The Premier Wireless Advantage

Premier Wireless has over 28 years of experience providing technology solutions for libraries, schools, districts, and communities. We offer customizable devices designed with student success in mind and equity for all students.

Through our years of experience, Premier understands that every student requires the right device tailored to their learning style and academic level. Premier Wireless offers the TotSpot for our primary learners and SmartBooks for students that may need a combination of a touch screen & keyboard. We also provide Chromebooks and laptops to fit every academic level with the option to fully customize them to the specifications of your school or district. Our Laptops and Chromebooks are also designed for educators, with full customization available.

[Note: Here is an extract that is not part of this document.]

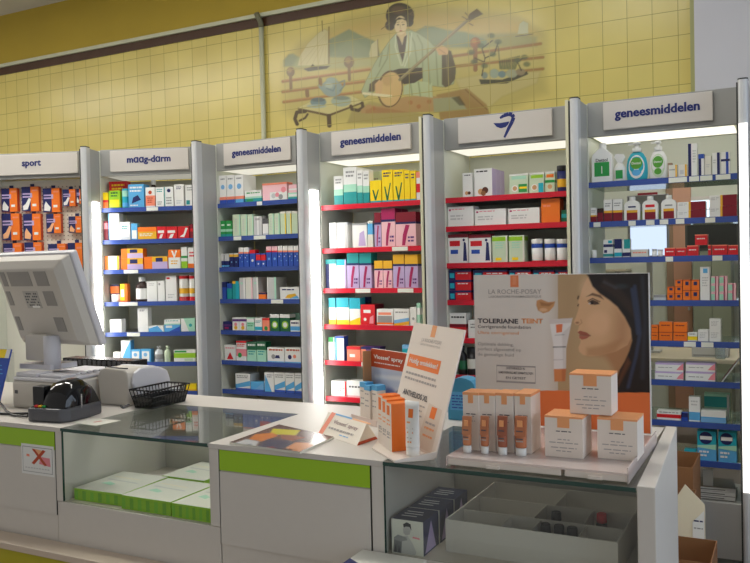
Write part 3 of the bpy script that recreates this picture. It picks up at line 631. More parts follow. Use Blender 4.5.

Premier's comprehensive suite of devices also includes the CPR³, a purpose-driven smart device designed to meet the needs of students, administrative staff, and school bus drivers. It provides effective, reliable access to your team's critical resources directly in the palm of their hands. The robust suite of features offered by the CPR³ increases safety and productivity and augments efficiency for students, administrators and school bus drivers.

Premier's offerings go beyond hardware; we provide installation, training, service, and support after the sale. Premier Wireless is dedicated to providing a partnership throughout the entire process, from assisting you in obtaining the necessary funding to installation to a device's end-of-life cycle.